Located on the northeast side of Miramichi Bay, Neguac was settled by Jean Sovie in 1757, two years after the expulsion of the Acadians. For years, the village depended on fishing and forestry, and today oyster farming and lobster fishing are the main drivers of the local economy.

A string of barrier islands runs along the entrance to Inner Miramichi Bay, separated by a few narrow channels or gullies through which vessels may pass. In 1873, Neguac Lighthouse was established on the southern end of the northernmost of these sandy islets, known as Neguac Sandbar, to guide vessels through Neguac Gully. Two years later, a beacon light was added to range with Neguac Light, allowing vessels to safely use the channel at night.

In 1891, tenders were invited to relocate the abandoned range lights at Tabusintac to Lower Neguac. The main tower at Taubsintac Gully was erected in 1873 on Crab Island, and a beacon light was added two years later to form range lights, but the lights had to be discontinued due to shallowing of the gully.

The lowest tender received for the move was $245, a sum considered excessive, so W. H. Noble was sent by the Department of Marine to move the lights, which he accomplished in October 1891 at a cost of $205.07. Lower Neguac Range Lights were activated with the opening of navigation in 1892.

The relocated front light, consisting of a lens lantern hoisted atop a sixteen-foot-tall mast that had a shed at its base, was located on the east end of the cribwork block that helped form the Lower Neguac Wharf. The mast and shed were originally painted brown, and diamond-shaped slatwork was affixed to the mast to make it conspicuous as a daymark. The fixed white light on the wharf was displayed at a height of twenty feet above high water and was visible from up to nine miles.

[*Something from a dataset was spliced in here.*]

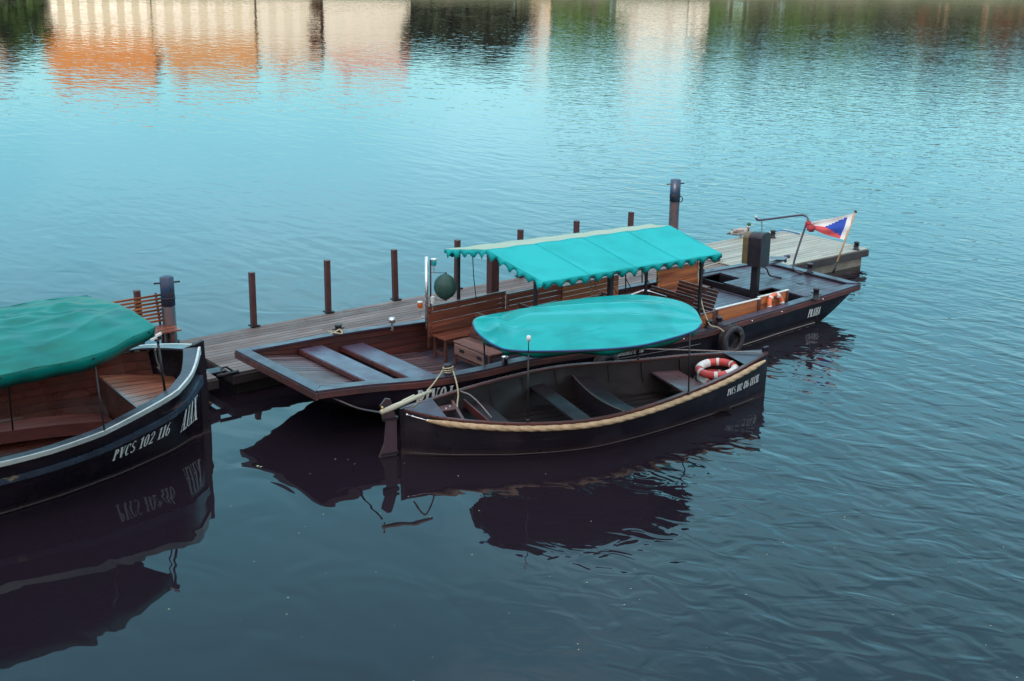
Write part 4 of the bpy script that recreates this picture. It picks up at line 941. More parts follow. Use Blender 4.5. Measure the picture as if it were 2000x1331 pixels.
for i in range(9):
    v = -.62+i*.2+.25; m.fbox(SF, 1.1, 5.9, v, v+.17, .05, .072)
obj('floor_boards', m, oldb, sm)
# lettering on bow
def st_(s0, s1, k0, k1):
    return lambda u, h: s_side(s0+(s1-s0)*u, k0+(k1-k0)*h)-Vector((-SF.n,SF.c,0))*.012
obj('name_lettering', text_mesh('PVCS 102 816 LUCIE', st_(5.84, 6.70, .56, .38), 0, 1), letter, sm)
m = M(); m.tube([s_side(s,.93)-Vector((-SF.n,SF.c,0))*.004 for s in [.1+6.5*i/50 for i in range(51)]], .007, 5); obj('waterline_seam', m, roped, shull)
# cover on thin poles
ZC = 1.72
near_e = cr([at(x,y,ZC) for x,y in ((923,629),(930,645),(948,662),(970,675),(997,683),(1060,685),(1160,682),(1244,675),(1314,659),(1356,645),(1371,630))], 6)
far_e = cr([at(x,y,z) for x,y,z in ((923,629,ZC),(940,619,ZC),(975,611,1.74),(1009,606,1.76),(1072,592,1.80),(1130,584,1.83),(1190,578,1.84),(1252,576,1.82),(1320,586,1.78),(1355,602,1.74),(1371,627,ZC))], 6)
rows = []; NN = len(near_e)
def wr(i, k):  # crease folds near the left end
    return 0
for i in range(NN):
    row = []; a, b = near_e[i], far_e[i]
    for k in range(49):
        w = k/48; p = lerp(a,b,w); q = i/(NN-1)
        arch = .11*math.sin(math.pi*w)*math.sin(math.pi*min(1,q*1.2+.02))**.5 if 0 < q < 1 else 0
        fold = .09*math.exp(-((q-.27)/.10)**2)*math.sin(w*9+q*20)*w*(1-w)*3
        ridge = .07*math.exp(-((w-.42-.06*math.sin(q*4))/.05)**2)*math.sin(math.pi*q)+.05*math.exp(-((w-.72)/.05)**2)*math.sin(math.pi*q)
        crs = .045*math.exp(-((q-.22)/.13)**2)*math.sin(math.pi*w)*((1-abs(math.sin(w*7.5-q*9+.6)))**2-.3)+.012*math.sin(math.pi*w)*math.sin(math.pi*q)*(1-abs(math.sin(q*14+w*2.2)))**3
        row.append(p+Vector((0,0,arch+fold+ridge+crs)))
    rows.append(row)
m = M().grid(rows); cov = obj('boat_cover', m, tarpS, sm, subd=1); q = cov.modifiers.new('solid','SOLIDIFY'); q.thickness = .004
def skirt(edge, name, d, inw, mt, par, wob=.02):
    m = M(); r = [[],[],[]]
    cen = sum(edge, Vector())/len(edge)
    for i, p in enumerate(edge):
        q_ = Vector((cen.x-p.x, cen.y-p.y, 0)).normalized(); dd = d*(1+.25*math.sin(i*.7)); w = wob*math.sin(i*1.1)
        r[0].append(p); r[1].append(p+Vector((0,0,-dd*.5))+q_*(inw*.3+w)); r[2].append(p+Vector((0,0,-dd))+q_*(inw+w*1.3))
    m.grid(r); o = obj(name, m, mt, par); q = o.modifiers.new('solid','SOLIDIFY'); q.thickness = .004
skirt(near_e, 'cover_skirt', .11, .06, tarpA, cov); skirt(far_e, 'cover_skirt', .10, .05, tarpA, cov)
m = M(); m.tube([p+Vector((0,0,-.012)) for p in near_e], .012, 6); obj('cover_hem', m, mat('navy_hem', (.01,.05,.22), .5), cov)
m = M(); m.tube([p+Vector((0,0,-.03)) for p in near_e[::3]]+[p+Vector((0,0,-.03)) for p in far_e[::3]][::-1], .012, 6); m.tube([near_e[24]-Vector((0,0,.02)), far_e[24]-Vector((0,0,.02))], .012, 6); m.tube([near_e[44]-Vector((0,0,.02)), far_e[44]-Vector((0,0,.02))], .012, 6); obj('cover_frame', m, iron, sm)
for (px,py,z,tx,ty,tz) in ((1031,822,.57,1032,690,1.69),(1345,768,.62,1347,652,1.70),(947,716,.68,945,662,1.69),(1246,702,.64,1248,588,1.78)):
    m = M(); m.tube([at(px,py,z), at(tx,ty,tz)], .013, 8); m.lathe(at(px,py,z)-Vector((0,0,.02)), [(0,.05),(.025,.05),(.03,.0),(0,0)], 10); obj('cover_pole', m, iron, sm)
m = M(); a = at(1032,690,1.70); m.tube([a, a+Vector((0,0,.20))], .008, 6); lt = obj('lamp_stem', m, iron, sm); m = M(); m.lathe(a+Vector((0,0,.20)), [(0,0),(.03,0),(.035,.04),(.03,.08),(0,.09)], 12); obj('anchor_lamp', m, whitep, lt)
# life rings stacked in bow
rc = at(1425,728,.62)
life_ring(SF.P(6.02,smid(6.02)+.01,.38), (.05,-.05,1), .305, .064, redp, 'red and white life ring at the bottom of the stack in the rope-edged boat', 150, 'life rings stacked in the small boat')
life_ring(SF.P(5.99,smid(5.99)+.01,.58), (-.10,-.06,1), .315, .068, redp, 'red and white life ring on top of the stack in the rope-edged boat', 20, 'life rings stacked in the small boat', twine=False)
life_ring(B(11.05, nv(11)+.235, .60), (vn*-1+Vector((0,0,.30))), .20, .05, orap, 'orange and white life ring leaning on the orange side panel near the stern deck', 245, None, twine=False, cov=13)

# ------------------------------------------------------------------ left launch with green cover (AJAX)
AF = Frame(at(380,858,0), AAZ); A_ = AF.P
_a = [(387,677,1.50),(382,705,1.43),(372,732,1.36),(345,765,1.27),(300,792,1.18),(200,845,1.05),(100,880,.97),(0,905,.92)]
ap = [AF.inv(at(*q))+(q[2],) for q in _a]; axis_v = ap[0][1]
_w = [(378,858),(340,881),(240,926),(120,970),(0,1007)]; wp = [AF.inv(at(x,y,0)) for x,y in _w]
hs = [-a[0]+ap[0][0] for a in ap]; hw = [max(0,-(a[1]-axis_v)) for a in ap]; hz = [a[2] for a in ap]
hs += [hs[-1]+1.2, hs[-1]+2.6, hs[-1]+4.0, hs[-1]+5.0]; hw += [hw[-1]-.02, hw[-1]-.15, hw[-1]-.45, hw[-1]-.85]; hz += [.90,.95,1.05,1.15]
LA = hs[-1]
half = lambda d: interp(d, hs, hw) ; hgt = lambda d: sinterp(d, hs, hz)
ws = [-a[0]+ap[0][0] for a in wp]; ww = [max(0, axis_v-a[1]) for a in wp]
ws += [LA-3.2, LA-1.2, LA]; ww += [ww[-1], ww[-1]-.2, .3]
wlh = lambda d: max(0, interp(d, ws, ww))
half_r = lambda d: max(0, (half(d-.06)+half(d)+half(d+.06))/3) if d > .02 else 0
def a_side(d, k, near=True):   # k 0 rail .. 1 waterline .. 2 bottom
    sg = -1 if near else 1; g = half_r(d); w = min(wlh(d), g); z = hgt(d)
    if k <= 1: b = g+(w-g)*k-.10*math.sin(math.pi*k)*min(1,g)*0; return AF.P(ap[0][0]-d, axis_v+sg*b, z*(1-k))
    return AF.P(ap[0][0]-d, axis_v+sg*w*(1-.6*(k-1)), -.3*(k-1))
la = thing('wooden_launch', 'black varnished launch with white rail stripe and wrinkled green cover at the left edge', 'boat', AF.P(-3,axis_v,-.1))
ds = [0,.03,.06,.1,.15,.2,.27,.35,.45,.55,.7,.85,1.0]+[1.0+(LA-1.0)*i/40 for i in range(1,41)]
KS = (0,.15,.3,.45,.6,.8,1,1.5,2)
rows = [[a_side(d,k,True) for k in KS]+[a_side(d,k,False) for k in KS[::-1]] for d in ds]
m = M().grid(rows); m.add(rows[-1], [tuple(range(len(rows[-1])))[::-1]]); ahull = obj('hull', m, blackA, la)
va = Vector((-AF.n, AF.c, 0))
def a_norm(d, near=True):
    e = .08; p, q = a_side(d+e,.2,near), a_side(max(0,d-e),.2,near); t = q-p; t.z = 0; t.normalize(); nn = Vector((t.y,-t.x,0))
    if nn.dot(va) > 0: nn = -nn
    return nn if near else Vector((0,0,0))+(-(nn-2*nn.dot(va)*va))
def a_out(d, near=True):
    n_ = a_norm(d, True)
    if near: return n_
    # mirror about the boat axis
    return n_-2*n_.dot(va)*va
def strip(m, near, k0, k1, off, th, dd, zoff=0):
    rows_ = [[],[],[],[]]
    for d in dd:
        o_ = a_out(d, near); p, q = a_side(d,k0,near)+Vector((0,0,zoff)), a_side(d,k1,near)+Vector((0,0,zoff))
        rows_[0].append(p+o_*off); rows_[1].append(p+o_*(off+th)); rows_[2].append(q+o_*(off+th)); rows_[3].append(q+o_*off)
    m.grid(rows_+[rows_[0]], smooth=False)
dd = ds[1:]
m = M(); strip(m, True, -.01, .075, .004, .034, dd, .014); strip(m, False, -.01, .06, .004, .05, dd, .012); obj('white_stripe', m, stripe, la)
m = M(); strip(m, True, .30, .40, .001, .05, dd); strip(m, False, .30, .40, .001, .05, dd); obj('rubbing_band', m, bluer, la)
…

The companion rear light, exhibited from a wooden, enclosed tower surmounted by a lantern, was placed on the beach at Lower Neguac, 1,050 feet from the front light. The tower measures thirty-three feet from its base to the vane on the lantern and displayed a fixed white light at an elevation of thirty-two feet above high water that could be seen for ten miles over a small arc on each side of the range line.

In 1895, the front light was changed to fixed red and elevated another ten feet. The following year, a new mast and shed for the front light were erected alongside the roadway of the wharf, roughly forty-five feet southwest of the previous location. The height of the new light was twenty-five feet above high water.

The rear light was relocated to a newly purchased site in 1929 that placed it 1,200 feet from the light on the wharf.

Zeph J. Savoy served as the last keeper of the lights from 1945 until the range was automated in 1957.

The Lower Neguac Rear Range Lighthouse was decommissioned in 2003, but an official light is still exhibited from Lower Neguac Wharf.

Keepers: Charles McIntosh (1892 – 1916), Edward McIntosh (1916 – 1921), Mrs. Eliza Palmer (1921 – 1927), Peter Comeau (1927), Peter D. Forbes (1927 – 1931), Edmund Martin (1931 – 1945), Zeph J. Savoy (1945 – 1957).

References

  1. Annual Report of the Department of Marine and Fisheries, various years.